Les céréales touchées
Blés, colzas et orges ont également souffert des gelées. Après avoir réalisé plusieurs tours de plaines notamment en Limagne Nord, Frédéric Moigny, conseiller agronomie à la Chambre d'agriculture, est unanime : " entre 0 et 50% des maîtres brins ont gelé en blé, entre 10% et 90% en orge et sur les colzas les tiges ont éclaté tuant la ramification principale ". Selon l'exposition de la parcelle, les variétés et surtout la date de semis, les dégâts sont plus ou moins importants. "Les parcelles les plus précoces en termes de semis sont celles qui ont le plus de dégâts".
Les prochaines conditions climatiques seront déterminantes pour la réussite du tallage des blés. " Le maître brin produit l'épi le plus gros. Il faut 1,5 talle pour compenser sa production. Si 50% des maîtres brins ont gelé, il faut au moins une talle de plus par pied de blé pour compenser les pertes sur toute la parcelle. Pas de secret, il faut de l'eau dans les trois semaines, un mois qui suivent pour favoriser le tallage." Même si toutes les conditions sont réunies, la compensation ne sera pas totale. La situation est d'autant plus rageante "qu'on partait avec un beau potentiel".
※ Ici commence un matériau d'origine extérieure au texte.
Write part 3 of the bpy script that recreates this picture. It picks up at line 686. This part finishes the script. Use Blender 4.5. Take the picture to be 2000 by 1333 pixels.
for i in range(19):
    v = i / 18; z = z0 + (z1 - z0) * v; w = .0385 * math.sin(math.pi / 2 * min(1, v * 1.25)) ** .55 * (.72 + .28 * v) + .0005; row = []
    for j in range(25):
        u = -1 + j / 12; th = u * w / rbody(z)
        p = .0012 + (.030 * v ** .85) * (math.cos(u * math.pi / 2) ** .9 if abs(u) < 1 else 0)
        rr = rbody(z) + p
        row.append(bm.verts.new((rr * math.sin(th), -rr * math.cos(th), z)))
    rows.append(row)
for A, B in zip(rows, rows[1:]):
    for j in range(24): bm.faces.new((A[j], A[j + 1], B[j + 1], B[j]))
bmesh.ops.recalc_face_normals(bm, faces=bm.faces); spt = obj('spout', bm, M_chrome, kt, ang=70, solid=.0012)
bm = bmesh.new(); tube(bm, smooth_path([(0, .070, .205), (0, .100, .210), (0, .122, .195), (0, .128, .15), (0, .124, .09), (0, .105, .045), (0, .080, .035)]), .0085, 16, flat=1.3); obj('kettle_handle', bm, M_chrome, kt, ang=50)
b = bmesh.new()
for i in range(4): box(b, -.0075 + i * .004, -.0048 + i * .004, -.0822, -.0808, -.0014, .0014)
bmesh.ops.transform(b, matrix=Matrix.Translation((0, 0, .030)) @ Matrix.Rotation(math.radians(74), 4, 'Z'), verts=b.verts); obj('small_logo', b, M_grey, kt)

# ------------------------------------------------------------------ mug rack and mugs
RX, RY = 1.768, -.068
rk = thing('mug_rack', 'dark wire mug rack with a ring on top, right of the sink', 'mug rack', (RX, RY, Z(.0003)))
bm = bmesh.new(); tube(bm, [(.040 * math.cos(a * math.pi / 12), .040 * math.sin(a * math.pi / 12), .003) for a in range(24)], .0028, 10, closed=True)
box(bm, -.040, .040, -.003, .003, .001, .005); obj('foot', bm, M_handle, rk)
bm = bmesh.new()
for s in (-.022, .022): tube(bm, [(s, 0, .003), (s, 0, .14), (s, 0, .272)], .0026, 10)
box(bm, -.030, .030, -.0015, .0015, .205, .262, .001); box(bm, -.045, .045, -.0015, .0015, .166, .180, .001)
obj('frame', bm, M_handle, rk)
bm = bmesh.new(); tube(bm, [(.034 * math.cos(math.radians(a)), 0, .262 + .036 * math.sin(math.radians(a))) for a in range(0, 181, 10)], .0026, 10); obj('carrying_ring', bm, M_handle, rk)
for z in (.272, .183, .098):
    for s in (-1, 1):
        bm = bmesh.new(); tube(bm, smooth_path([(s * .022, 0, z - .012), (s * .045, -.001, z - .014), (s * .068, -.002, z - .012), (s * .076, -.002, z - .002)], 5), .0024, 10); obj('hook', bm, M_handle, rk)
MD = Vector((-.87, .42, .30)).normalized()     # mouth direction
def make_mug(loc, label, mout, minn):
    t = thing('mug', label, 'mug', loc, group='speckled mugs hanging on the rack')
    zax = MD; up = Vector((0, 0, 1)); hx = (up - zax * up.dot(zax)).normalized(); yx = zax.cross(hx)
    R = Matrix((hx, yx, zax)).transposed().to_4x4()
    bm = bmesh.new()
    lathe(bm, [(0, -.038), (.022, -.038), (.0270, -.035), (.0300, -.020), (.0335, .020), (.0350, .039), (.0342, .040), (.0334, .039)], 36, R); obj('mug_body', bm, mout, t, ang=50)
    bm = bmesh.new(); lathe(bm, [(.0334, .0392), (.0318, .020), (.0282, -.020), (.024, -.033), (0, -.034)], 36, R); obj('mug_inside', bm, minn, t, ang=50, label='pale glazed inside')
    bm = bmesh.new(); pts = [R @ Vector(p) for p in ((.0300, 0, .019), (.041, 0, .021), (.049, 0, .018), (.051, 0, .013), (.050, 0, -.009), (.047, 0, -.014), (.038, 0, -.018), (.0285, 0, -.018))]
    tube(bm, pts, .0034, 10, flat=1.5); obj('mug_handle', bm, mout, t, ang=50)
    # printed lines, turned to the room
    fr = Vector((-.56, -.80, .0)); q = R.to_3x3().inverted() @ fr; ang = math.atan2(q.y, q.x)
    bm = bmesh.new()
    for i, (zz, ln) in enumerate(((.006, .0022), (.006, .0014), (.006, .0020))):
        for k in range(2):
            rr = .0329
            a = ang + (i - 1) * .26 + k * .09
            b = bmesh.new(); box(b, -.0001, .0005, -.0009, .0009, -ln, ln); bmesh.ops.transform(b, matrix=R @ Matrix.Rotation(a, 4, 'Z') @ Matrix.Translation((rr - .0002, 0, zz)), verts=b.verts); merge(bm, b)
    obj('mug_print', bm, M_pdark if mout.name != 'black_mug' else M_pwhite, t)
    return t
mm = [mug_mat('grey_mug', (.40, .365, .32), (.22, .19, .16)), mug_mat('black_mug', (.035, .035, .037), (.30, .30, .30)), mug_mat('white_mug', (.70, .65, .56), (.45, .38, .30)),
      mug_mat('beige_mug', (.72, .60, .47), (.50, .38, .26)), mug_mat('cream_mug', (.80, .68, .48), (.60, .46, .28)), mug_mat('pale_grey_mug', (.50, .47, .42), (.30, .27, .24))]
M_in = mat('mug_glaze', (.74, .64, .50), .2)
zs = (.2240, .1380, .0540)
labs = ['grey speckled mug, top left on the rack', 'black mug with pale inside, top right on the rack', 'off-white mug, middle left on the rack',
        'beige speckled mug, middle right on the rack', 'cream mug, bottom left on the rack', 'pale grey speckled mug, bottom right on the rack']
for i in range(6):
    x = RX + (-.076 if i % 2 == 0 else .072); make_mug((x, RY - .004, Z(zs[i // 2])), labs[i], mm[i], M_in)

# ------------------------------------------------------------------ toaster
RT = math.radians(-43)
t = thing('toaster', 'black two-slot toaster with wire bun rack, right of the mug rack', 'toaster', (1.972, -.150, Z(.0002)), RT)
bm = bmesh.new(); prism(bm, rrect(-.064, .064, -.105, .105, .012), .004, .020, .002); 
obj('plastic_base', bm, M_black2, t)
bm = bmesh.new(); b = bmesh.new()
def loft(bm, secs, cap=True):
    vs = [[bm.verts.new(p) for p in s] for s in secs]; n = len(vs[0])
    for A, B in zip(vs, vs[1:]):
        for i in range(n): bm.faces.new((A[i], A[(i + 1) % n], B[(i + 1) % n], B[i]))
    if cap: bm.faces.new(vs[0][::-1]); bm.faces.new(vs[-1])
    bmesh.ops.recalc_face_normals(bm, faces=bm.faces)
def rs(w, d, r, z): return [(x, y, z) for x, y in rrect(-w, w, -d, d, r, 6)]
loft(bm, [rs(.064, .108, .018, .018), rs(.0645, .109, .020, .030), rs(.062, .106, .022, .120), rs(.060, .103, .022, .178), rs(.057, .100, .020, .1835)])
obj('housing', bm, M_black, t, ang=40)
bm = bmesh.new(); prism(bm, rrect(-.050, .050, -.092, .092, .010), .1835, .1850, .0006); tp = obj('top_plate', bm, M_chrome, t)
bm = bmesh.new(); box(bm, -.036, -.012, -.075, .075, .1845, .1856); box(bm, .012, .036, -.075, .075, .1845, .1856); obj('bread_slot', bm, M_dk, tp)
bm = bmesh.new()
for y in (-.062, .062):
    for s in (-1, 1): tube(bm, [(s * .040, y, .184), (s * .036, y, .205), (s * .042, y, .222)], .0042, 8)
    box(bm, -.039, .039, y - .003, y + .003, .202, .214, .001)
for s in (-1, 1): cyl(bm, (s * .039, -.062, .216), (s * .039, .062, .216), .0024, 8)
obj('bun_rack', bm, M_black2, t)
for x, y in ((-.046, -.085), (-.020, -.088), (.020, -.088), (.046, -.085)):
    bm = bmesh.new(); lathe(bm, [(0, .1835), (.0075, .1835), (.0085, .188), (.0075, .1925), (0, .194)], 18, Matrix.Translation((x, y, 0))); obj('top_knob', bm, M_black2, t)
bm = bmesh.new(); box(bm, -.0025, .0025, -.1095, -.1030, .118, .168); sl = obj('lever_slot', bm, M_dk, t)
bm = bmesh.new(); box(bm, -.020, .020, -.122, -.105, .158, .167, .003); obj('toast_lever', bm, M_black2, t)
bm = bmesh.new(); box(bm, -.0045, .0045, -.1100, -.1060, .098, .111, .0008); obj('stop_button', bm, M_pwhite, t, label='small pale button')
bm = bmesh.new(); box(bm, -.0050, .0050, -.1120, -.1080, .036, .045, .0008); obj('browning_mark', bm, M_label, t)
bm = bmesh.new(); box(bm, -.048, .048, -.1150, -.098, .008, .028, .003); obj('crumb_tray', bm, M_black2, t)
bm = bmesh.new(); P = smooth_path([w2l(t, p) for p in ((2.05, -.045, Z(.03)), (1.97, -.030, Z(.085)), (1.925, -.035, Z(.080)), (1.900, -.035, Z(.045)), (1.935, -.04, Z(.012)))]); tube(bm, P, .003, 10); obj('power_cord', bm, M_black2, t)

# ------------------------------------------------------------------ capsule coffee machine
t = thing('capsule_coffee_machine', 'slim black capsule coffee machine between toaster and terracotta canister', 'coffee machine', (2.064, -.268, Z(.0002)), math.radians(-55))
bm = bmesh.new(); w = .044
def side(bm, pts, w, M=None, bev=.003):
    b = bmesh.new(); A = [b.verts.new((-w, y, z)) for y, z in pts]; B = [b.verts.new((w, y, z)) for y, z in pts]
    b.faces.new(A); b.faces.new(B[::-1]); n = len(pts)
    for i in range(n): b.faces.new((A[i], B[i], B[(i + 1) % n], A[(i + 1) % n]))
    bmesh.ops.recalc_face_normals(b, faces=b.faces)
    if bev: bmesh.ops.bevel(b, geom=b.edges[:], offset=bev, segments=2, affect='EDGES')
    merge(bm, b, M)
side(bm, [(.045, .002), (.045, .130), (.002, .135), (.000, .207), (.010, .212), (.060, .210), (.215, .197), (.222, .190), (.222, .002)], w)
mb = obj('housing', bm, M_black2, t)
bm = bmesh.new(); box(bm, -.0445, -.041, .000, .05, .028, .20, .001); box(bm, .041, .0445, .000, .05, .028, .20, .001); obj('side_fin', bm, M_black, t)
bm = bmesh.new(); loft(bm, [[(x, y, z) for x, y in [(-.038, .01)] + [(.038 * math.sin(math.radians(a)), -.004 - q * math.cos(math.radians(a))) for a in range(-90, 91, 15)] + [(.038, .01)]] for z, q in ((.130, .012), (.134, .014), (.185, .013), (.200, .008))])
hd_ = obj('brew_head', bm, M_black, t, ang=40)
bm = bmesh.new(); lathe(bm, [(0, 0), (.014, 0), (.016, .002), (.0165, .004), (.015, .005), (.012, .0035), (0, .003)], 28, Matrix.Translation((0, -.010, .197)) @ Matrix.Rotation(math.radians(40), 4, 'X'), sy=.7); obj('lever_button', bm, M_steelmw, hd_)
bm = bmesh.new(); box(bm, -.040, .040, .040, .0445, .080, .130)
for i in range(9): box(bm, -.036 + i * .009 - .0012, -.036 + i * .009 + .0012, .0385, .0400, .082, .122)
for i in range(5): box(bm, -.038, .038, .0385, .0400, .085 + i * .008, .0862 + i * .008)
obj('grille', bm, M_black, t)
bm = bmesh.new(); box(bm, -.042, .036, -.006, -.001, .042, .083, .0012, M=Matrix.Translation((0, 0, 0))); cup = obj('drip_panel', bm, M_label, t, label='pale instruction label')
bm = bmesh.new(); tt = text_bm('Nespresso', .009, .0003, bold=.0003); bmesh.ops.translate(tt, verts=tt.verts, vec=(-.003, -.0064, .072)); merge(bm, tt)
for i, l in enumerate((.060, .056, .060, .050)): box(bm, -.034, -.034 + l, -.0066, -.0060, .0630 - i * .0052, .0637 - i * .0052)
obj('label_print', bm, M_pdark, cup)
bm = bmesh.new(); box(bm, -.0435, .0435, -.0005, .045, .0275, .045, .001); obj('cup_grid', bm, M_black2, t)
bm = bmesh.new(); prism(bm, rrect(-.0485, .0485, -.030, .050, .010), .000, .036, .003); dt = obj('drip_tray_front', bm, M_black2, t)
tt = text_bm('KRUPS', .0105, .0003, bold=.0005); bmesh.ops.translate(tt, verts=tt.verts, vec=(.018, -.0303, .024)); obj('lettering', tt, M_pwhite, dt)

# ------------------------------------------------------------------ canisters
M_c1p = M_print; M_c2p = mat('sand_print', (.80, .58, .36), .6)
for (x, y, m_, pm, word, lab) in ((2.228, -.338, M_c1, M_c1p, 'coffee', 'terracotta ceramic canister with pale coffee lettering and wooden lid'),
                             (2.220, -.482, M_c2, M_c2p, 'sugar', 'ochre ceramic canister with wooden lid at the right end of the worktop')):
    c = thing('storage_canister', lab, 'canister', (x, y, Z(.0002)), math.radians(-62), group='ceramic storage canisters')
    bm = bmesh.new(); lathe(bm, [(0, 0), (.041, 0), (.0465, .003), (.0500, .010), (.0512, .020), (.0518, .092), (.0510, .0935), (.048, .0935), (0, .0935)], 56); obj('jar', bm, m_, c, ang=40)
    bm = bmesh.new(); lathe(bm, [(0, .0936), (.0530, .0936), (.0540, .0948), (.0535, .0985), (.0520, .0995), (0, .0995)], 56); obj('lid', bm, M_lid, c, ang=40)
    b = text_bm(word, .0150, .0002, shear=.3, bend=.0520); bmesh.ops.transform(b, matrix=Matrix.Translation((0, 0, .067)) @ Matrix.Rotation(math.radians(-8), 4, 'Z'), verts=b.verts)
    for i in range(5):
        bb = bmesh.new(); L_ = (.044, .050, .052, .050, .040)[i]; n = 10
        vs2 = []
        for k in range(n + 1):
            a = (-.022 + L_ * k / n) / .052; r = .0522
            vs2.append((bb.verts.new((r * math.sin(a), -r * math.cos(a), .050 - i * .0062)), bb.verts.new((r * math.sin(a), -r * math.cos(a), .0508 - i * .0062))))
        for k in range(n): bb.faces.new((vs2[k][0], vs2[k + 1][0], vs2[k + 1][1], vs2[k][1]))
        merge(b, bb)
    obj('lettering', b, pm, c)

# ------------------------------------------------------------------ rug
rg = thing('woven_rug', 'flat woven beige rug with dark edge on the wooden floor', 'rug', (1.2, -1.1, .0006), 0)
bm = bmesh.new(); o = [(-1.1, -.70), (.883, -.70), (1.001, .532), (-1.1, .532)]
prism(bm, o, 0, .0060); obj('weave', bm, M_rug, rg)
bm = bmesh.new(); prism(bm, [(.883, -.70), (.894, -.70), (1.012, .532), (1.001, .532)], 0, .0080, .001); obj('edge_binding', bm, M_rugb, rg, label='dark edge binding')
En collaboration avec Arvalis institut du végétal, la Chambre d'agriculture du Puy-de-Dôme propose une enquête pour évaluer l’intensité des dégâts liés à l’épisode de gel. Le questionnaire à remplir est disponible sur la page Facebook de la Chambre d'agriculture.
Concernant le colza, "les tiges ont éclaté" sous l'effet du froid. Le rendement ne sera assuré que par les talles.
Pour Florian Bicard, vice-président de JA 63, "il faut surtout espérer qu'il n'y aura pas d'autres périodes de froid durant les Saints de glace". Quant aux futurs rendements, l'agriculteur ne s'avance pas trop : "tant que la récolte n'est pas dans la remorque, il ne faut rien promettre". La pluviométrie et la disponibilité en eau joueront cette année encore un rôle déterminant dans la réussite des cultures.